20 de outubro de 2018

Rodrigo Amado “A History Of Nothing” (Trost, 2018)

Por mais paradoxal que pareça, em termos cosmológicos, este “A History of Nothing” remete concetualmente para uma categoria gerada pelo autor de “A Teoria de Tudo”, Stephen Hawking, quando veio o físico britânico alvitrar que “a criação espontânea é a razão pela qual existe algo em vez de nada”. Embora eminentemente metafórica trata-se de uma classificação – como será, digamos, a da “composição em tempo real” – de que Rodrigo Amado se socorre em entrevistas para melhor explicar ao que vem: “Improvisando a partir do nada podemo-nos focar a 100% no momento”, declarou ao Bandcamp Daily. Dir-se-ia um princípio fundamental da música que faz, conquanto não seja propriamente fácil de realizar. Daí, quiçá, a necessidade – a que dá resposta este grupo com Joe McPhee, Kent Kessler e Chris Corsano – de se rodear de “grandes músicos, bem melhores e mais experientes do que [ele]”, como sugeriu ao JL.

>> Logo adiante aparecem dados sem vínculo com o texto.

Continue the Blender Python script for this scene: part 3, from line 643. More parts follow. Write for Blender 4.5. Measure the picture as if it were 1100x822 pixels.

É uma frase algo enervante, pois não obstante aparentar modéstia, a verdade é que não deixa igualmente de insinuar que Rodrigo, através dessa prática, estaria, primeiro, como que a fazer audições para uma certa ideia de grandeza e, segundo, a ir sucessivamente ao encontro de músicos permeáveis à idolatria – seja como for, em virtude, até, do seu apelido, e obviamente de modo irónico, seria irresistível argumentar que havia, aí, qualquer coisa do “Transforma-se o Amador na Cousa Amada”, de Camões. Mas Rodrigo não terá razões para se preocupar. Até porque em sua defesa logo surge Herberto Helder, lembrando que “o amador (…) transforma a coisa amada” e que “o amador e a coisa amada são um único grito”. Isto, porque nunca como neste seu disco o saxofonista foi tanto aquilo que sempre deu mostras de querer ser: alguém capaz de desfiar o forro da história do jazz até a pôr do avesso e a depender de linhas invisíveis. Em “History of Nothing”, de 1962, Eduardo Paolozzi provava que a reprodução pictórica do mundo não passava sem novas imagens. Agora, neste “A History of Nothing”, confirma-se que a sua representação musical carece também de novos sons. O nada, aqui? Talvez só o tal céu noturno de que falava Emil Cioran – e contra o qual, dizia, projetamos o fogo-de-artifício da cultura.